■ THE REQUEST ■
Quote the lines that run from the line containing "Model this scene" down to the line containing "the front floor". Include both of those lines, reproduce each exactly, and omit everything else.

■ MATERIAL SUPPLIED ■
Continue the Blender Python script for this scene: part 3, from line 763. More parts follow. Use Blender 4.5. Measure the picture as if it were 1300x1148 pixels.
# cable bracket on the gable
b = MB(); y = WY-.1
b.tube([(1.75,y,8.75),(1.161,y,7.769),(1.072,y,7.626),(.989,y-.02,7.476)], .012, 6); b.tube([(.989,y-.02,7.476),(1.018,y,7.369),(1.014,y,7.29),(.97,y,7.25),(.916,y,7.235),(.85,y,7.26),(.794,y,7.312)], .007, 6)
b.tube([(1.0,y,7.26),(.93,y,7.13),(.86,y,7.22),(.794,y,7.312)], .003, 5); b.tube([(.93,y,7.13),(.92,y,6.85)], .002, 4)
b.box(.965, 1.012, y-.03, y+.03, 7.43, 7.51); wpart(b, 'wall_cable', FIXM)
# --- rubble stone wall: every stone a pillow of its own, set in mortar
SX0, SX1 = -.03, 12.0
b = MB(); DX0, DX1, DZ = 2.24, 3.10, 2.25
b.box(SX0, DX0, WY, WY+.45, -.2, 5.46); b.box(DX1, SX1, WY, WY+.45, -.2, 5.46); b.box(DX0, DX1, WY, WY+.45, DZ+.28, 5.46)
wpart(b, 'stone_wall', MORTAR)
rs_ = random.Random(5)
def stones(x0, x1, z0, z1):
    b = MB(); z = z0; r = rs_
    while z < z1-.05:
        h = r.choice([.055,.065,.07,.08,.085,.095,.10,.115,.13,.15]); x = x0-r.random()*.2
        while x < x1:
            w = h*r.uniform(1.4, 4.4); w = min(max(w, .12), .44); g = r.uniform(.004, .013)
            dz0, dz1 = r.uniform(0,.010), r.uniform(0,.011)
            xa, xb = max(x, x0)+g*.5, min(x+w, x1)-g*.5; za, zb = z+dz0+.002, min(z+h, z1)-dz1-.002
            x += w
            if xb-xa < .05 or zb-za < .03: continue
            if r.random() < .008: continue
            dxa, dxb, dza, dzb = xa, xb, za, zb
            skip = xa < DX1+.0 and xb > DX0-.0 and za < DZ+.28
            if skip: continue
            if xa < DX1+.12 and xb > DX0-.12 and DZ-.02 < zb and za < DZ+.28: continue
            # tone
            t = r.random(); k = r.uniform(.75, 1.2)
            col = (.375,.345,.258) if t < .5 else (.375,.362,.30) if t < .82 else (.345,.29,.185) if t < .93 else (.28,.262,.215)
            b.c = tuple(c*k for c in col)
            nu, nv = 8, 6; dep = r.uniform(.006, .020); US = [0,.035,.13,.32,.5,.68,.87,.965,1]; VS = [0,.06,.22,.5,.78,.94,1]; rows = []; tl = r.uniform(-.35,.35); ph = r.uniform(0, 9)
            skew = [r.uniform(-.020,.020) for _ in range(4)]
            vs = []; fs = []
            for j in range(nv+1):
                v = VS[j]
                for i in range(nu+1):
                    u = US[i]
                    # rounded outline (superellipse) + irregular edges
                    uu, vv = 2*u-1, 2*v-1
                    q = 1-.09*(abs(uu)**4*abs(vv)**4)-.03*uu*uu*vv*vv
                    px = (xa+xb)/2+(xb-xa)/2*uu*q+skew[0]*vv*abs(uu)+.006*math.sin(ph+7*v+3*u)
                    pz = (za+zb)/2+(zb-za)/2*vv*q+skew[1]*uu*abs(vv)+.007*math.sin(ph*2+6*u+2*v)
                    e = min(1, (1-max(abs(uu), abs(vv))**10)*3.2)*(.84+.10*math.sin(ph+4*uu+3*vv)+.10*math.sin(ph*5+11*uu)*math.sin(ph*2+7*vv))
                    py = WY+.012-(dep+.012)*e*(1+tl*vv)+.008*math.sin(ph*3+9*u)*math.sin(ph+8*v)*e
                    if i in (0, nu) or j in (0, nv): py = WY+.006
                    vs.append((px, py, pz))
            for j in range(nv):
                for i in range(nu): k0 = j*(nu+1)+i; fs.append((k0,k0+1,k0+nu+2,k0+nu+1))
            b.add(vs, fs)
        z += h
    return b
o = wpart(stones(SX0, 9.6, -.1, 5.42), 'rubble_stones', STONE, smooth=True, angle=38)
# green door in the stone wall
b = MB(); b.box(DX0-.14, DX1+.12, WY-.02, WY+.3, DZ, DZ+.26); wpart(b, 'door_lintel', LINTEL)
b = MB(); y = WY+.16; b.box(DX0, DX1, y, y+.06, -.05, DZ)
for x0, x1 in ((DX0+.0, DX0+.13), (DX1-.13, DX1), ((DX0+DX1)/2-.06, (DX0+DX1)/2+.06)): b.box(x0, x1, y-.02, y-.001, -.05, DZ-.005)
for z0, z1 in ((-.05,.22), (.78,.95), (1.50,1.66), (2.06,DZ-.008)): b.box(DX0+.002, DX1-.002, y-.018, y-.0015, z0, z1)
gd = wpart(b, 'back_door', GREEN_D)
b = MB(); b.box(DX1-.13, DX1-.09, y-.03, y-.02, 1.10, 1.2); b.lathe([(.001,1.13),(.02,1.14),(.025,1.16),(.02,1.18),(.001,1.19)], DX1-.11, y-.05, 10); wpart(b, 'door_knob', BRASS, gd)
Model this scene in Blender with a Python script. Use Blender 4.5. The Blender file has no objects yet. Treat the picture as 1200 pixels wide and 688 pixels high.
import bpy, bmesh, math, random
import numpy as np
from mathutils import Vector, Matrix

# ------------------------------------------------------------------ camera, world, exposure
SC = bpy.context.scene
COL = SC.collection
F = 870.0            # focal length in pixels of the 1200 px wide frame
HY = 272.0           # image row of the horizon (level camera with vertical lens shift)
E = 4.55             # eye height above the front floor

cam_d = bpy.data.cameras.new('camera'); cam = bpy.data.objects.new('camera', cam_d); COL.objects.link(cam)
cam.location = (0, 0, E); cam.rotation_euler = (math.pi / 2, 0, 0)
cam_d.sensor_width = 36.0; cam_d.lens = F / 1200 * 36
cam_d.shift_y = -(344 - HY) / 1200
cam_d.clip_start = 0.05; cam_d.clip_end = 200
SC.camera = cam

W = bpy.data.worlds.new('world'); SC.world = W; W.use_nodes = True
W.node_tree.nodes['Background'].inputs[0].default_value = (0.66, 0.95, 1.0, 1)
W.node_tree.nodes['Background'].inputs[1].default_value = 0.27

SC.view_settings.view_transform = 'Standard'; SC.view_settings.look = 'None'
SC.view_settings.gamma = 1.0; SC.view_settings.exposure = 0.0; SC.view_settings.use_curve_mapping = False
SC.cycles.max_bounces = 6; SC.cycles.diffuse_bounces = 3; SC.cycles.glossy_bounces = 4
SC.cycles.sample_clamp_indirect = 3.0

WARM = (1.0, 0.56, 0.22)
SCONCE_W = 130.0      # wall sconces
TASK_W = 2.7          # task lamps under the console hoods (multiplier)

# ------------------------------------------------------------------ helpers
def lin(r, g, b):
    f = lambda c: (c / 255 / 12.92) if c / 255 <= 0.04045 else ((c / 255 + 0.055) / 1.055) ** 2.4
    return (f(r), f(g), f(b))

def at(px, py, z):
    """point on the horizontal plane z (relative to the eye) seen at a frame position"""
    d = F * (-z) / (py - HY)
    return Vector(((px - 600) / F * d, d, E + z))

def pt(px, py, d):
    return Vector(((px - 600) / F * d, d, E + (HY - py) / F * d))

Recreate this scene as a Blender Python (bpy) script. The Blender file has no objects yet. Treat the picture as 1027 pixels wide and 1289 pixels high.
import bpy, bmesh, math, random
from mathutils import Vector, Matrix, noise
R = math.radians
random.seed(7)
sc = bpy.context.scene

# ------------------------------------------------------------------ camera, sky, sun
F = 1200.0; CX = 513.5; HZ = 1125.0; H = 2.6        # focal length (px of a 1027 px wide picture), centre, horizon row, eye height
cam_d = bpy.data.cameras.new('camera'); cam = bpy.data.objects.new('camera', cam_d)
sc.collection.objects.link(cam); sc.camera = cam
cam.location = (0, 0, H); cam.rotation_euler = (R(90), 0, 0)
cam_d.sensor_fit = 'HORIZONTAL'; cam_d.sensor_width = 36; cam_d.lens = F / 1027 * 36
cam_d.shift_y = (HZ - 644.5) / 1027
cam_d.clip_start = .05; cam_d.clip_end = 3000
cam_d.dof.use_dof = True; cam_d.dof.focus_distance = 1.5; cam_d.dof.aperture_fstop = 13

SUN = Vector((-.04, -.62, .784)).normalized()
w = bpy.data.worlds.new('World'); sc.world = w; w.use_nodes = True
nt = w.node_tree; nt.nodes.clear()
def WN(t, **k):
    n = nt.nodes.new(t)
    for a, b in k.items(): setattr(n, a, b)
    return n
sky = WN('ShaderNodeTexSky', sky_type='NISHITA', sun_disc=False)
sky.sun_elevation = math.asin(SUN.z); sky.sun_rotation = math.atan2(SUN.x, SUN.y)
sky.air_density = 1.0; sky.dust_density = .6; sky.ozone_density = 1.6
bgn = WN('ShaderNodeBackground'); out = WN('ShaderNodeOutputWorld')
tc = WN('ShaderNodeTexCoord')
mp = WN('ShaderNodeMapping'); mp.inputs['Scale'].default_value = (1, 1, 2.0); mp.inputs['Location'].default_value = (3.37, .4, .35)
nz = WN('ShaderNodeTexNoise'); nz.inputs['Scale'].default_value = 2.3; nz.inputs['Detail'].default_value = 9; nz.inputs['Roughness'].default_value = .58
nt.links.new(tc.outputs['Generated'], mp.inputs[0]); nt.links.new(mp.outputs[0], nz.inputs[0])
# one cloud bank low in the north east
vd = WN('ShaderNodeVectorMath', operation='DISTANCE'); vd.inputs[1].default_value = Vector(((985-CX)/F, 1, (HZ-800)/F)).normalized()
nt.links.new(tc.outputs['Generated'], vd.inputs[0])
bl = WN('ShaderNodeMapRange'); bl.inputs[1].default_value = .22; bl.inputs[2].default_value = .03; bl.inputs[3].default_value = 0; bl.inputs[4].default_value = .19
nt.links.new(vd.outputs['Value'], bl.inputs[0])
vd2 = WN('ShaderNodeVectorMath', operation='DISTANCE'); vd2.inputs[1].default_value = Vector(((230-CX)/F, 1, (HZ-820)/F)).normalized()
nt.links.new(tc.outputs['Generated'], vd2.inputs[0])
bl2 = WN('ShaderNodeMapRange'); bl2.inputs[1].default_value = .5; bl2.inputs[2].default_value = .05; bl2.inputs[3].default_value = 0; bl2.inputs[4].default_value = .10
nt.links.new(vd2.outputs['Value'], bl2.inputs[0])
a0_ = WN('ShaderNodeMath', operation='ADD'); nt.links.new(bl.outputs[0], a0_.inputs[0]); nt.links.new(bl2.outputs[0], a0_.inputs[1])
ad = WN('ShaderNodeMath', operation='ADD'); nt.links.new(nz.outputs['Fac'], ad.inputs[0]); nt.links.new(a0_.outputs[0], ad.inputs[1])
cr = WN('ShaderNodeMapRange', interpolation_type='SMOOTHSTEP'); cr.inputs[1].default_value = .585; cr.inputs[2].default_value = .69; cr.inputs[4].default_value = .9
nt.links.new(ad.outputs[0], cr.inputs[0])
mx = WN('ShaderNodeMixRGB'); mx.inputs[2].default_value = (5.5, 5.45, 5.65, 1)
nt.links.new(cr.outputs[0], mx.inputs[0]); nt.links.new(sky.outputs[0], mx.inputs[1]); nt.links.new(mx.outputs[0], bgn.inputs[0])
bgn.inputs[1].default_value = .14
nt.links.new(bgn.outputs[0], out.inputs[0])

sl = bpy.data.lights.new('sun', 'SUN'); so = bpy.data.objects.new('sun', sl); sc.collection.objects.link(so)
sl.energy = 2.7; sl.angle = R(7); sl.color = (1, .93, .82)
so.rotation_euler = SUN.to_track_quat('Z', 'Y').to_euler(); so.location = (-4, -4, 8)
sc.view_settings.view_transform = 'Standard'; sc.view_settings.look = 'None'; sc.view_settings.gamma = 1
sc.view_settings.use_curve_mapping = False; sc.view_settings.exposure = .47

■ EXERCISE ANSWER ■
Model this scene in Blender with a Python script. Use Blender 4.5. The Blender file has no objects yet. Treat the picture as 1200 pixels wide and 688 pixels high.
import bpy, bmesh, math, random
import numpy as np
from mathutils import Vector, Matrix

# ------------------------------------------------------------------ camera, world, exposure
SC = bpy.context.scene
COL = SC.collection
F = 870.0            # focal length in pixels of the 1200 px wide frame
HY = 272.0           # image row of the horizon (level camera with vertical lens shift)
E = 4.55             # eye height above the front floor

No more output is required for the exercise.